Zoo History: The Fishmonger's Son

The life of Carl Hagenbeck Jr. changed forever the moment the fishermen walked into his father's office.  Carl Sr. was a fishmonger, and he had a contract with these sturgeon fishermen to purchase their catch - all of it.  It just so happened that this time, their catch included six young seals, captured in the Elbe.  Not knowing what else to do with them, Carl's father tossed the seals into a holding tank and put them on display for a small fee.  To his surprise, the seals were a sensation; when the novelty wore off, he sold them at a profit and bought more animals to display.  In 1866, Hagenbeck offered his son, Carl Jr., a choice - inherit his father's vastly more profitable and reliable fish business, or take over their fledgling, modest exotic animal business.
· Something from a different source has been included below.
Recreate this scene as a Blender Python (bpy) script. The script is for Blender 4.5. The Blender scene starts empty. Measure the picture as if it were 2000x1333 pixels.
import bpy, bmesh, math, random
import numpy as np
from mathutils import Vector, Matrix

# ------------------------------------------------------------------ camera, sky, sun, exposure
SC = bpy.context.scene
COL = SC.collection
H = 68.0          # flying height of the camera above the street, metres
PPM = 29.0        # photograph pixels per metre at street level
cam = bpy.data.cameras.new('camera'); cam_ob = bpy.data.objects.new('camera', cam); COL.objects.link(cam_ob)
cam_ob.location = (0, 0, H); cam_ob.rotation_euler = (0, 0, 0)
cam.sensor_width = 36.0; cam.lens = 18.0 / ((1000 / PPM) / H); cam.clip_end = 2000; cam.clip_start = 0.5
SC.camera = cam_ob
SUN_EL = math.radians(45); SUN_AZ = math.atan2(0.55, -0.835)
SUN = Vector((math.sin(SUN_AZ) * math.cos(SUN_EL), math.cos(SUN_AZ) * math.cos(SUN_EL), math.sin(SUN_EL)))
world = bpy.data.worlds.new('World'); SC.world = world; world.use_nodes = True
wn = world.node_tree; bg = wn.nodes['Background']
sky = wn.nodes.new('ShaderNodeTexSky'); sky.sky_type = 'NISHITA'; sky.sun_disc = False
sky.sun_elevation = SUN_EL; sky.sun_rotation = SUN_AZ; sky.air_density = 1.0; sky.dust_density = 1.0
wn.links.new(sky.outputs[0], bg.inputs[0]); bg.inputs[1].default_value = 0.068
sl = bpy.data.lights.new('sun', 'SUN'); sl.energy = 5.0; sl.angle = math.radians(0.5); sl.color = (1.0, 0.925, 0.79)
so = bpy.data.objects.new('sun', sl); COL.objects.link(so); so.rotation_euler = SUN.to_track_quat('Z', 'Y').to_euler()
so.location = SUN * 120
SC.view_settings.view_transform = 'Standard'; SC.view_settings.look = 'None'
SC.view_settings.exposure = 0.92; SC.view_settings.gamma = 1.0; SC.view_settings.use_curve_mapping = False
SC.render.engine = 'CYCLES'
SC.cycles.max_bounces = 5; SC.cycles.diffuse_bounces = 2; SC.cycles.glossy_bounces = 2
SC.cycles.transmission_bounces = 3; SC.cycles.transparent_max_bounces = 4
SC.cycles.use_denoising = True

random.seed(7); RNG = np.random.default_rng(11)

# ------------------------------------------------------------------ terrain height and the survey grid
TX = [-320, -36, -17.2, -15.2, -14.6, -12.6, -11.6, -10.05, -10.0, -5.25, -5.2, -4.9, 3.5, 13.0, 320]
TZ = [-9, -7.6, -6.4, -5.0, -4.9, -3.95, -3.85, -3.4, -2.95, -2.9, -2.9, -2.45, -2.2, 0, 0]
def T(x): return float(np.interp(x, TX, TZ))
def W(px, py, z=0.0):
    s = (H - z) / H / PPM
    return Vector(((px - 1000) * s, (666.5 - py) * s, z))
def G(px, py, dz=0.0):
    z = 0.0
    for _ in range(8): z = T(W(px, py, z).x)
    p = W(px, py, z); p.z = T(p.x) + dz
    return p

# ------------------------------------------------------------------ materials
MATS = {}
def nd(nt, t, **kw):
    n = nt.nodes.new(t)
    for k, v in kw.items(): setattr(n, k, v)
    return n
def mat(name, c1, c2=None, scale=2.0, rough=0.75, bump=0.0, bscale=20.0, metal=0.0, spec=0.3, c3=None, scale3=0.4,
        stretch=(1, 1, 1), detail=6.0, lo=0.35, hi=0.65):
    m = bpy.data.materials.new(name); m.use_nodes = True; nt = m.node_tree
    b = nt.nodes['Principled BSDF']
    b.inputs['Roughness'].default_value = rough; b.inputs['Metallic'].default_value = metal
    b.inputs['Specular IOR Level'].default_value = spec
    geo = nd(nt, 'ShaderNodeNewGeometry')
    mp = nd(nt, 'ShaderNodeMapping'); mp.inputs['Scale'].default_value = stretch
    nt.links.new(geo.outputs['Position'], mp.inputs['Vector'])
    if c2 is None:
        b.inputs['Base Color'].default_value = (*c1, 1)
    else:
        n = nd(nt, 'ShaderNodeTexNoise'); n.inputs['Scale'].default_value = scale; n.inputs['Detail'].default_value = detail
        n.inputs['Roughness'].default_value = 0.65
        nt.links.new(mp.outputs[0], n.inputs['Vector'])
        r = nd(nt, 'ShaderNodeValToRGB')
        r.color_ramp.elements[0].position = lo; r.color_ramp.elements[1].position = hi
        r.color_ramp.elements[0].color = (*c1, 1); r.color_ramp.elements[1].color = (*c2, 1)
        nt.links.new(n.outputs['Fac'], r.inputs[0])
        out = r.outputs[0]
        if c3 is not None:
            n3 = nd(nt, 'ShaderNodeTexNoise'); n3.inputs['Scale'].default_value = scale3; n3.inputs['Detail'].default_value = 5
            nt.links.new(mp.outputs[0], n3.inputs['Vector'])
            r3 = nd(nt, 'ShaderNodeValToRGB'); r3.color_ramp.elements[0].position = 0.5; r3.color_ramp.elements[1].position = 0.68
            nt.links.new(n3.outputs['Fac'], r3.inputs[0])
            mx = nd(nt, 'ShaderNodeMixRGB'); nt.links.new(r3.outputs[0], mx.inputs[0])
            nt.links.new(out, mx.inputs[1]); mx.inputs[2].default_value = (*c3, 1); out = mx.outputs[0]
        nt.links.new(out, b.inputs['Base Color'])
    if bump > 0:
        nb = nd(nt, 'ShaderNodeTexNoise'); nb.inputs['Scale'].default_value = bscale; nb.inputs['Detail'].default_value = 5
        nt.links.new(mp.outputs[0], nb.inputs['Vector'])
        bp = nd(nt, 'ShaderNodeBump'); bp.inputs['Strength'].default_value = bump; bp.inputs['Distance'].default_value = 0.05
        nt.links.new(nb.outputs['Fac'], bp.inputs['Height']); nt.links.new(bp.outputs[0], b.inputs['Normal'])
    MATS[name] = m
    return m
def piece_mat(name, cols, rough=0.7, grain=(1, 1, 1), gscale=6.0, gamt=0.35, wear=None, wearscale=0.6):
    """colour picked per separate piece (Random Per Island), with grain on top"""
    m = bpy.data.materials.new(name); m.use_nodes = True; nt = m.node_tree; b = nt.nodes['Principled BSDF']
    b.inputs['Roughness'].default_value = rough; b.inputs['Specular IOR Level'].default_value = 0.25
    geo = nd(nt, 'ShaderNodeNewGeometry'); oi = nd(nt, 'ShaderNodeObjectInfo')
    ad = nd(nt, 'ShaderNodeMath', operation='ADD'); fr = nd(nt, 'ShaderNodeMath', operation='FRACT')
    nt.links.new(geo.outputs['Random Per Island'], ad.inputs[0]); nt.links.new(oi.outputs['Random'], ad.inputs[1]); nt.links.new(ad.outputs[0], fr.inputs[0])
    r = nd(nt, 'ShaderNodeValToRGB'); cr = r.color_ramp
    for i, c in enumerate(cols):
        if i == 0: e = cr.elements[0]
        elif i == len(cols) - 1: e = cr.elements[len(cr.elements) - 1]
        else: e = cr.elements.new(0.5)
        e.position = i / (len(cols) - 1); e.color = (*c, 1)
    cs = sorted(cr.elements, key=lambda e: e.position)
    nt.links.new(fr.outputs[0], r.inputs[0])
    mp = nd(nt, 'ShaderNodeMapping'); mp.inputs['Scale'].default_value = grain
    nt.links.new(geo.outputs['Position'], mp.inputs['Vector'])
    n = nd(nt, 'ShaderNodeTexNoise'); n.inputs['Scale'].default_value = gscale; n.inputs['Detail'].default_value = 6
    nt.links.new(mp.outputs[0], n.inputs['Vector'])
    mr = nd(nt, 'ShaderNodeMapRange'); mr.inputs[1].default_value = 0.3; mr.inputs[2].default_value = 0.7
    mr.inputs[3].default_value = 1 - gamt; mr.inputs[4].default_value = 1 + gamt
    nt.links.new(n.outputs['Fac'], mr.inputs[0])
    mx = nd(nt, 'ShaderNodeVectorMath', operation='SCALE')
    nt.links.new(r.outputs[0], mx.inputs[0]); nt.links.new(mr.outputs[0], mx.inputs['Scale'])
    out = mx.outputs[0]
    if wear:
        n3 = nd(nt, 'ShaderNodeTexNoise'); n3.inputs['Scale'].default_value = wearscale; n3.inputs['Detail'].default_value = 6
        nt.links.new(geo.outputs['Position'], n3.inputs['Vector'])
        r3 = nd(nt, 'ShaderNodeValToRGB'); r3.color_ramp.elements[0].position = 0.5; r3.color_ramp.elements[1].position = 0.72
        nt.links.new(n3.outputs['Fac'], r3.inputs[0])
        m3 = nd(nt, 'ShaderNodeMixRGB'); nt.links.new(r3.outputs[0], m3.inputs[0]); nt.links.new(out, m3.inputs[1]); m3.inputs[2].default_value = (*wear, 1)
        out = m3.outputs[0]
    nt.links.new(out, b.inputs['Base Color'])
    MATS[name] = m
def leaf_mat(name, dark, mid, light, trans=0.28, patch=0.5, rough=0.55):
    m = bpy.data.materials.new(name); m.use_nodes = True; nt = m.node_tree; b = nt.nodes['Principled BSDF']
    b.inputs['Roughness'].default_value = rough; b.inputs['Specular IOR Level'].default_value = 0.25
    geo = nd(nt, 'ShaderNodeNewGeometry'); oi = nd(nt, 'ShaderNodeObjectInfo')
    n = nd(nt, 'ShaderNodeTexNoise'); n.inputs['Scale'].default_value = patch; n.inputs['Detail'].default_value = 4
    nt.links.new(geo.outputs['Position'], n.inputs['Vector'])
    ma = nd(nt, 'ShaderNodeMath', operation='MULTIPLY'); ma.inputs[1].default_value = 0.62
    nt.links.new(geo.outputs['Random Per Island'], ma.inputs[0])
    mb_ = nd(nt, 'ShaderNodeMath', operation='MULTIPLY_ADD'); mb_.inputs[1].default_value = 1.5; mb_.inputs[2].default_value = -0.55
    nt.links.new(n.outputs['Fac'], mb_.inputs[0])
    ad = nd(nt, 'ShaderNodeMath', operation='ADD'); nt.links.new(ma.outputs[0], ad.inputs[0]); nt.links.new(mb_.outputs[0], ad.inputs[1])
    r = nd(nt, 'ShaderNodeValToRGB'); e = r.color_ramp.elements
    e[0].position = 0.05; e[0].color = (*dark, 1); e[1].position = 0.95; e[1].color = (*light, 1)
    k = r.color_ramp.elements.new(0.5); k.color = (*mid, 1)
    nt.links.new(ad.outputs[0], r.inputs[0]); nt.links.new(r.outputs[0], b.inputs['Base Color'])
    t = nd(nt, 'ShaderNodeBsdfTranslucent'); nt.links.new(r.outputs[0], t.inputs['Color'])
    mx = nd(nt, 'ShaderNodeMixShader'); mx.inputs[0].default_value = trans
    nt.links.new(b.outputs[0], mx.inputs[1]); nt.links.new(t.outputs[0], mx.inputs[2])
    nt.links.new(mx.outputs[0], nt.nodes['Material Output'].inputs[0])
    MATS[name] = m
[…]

Carl chose the later.


Over the years, the Hagenbeck business grew by leaps and bounds until it was the foremost animal dealing company in the world.  With agents in every colonial port in Africa and Asia, Hagenbeck was responsible for importing many species which had never been seen in Europe or the United States before: the first black rhino, elephant seal, Mongolian wild horse, and African manatee, for instance.  The pygmy hippos that he sold to the Bronx Zoo in 1912, the first of their kind in America, sold for $12,000, the greatest price the zoo had paid for an animal up to that point.

When Hagenbeck's success began to encourage other dealers to enter the exotic animal trade, he found a way to beat the competition by providing an even more extraordinary service.  In capturing wild animals for zoos and circuses, agents were assisted by indigenous peoples, as exotic and unfamiliar to Europeans as the animals they sought: “no less wild then the beasts”, Hagenbeck declared.  Soon, he began arranged "ethnological exhibitions" - importing indigenous peoples from around the globe to tour Europe and essentially become a human zoo.  Lakota from the United States, Saami from Scandinavia, Bedouins from North Africa, and Ceylonese "devil dancers" from Sri Lanka were among the groups featured in these shows.

The exotics business - animal and human - provided Hagenbeck with the wealth and prestige that he needed to unveil his most ambitious project to date.  He had made his fortune supplying the zoos of Europe and America.  Based on his observations, he decided that he could do them one better.  Purchasing a potato field outside of Hamburg, Hagenbeck opened a zoo unlike any the world had ever seen before.  Among his many skills, Hagenbeck was a very capable trainer - unique in this era for his belief in training with positive reinforcement instead of brutal punishments - and he used this skill to learn how far and high animals could jump.  Armed with this knowledge and combined with his natural flair for showmanship, Hagenbeck designed the world's first "modern" zoo - open air enclosures, mixed-species habitats by geographic area, and predators and prey seeming to live alongside one another, but actually separated by hidden moats.  In essence, he created the naturalistic zoo exhibit.



The idea took a while to catch on - many of the older guard of zoo directors were horrified by the idea - but catch on it did.  Though Hagenbeck's zoo was destroyed (along with virtually every other German zoo) during World War II, his legacy lived on in the exhibits that sprang up in zoos around the world.  Animals that would have otherwise been banished to cramped indoor cages of iron bars and tile walls were given grass, soil, water, trees, rocks, and, most importantly, the chance to express natural behaviors.  The face of the modern zoo was changed forever.




And how different it might all have been if those fishermen had tossed six young seals back in the Elbe.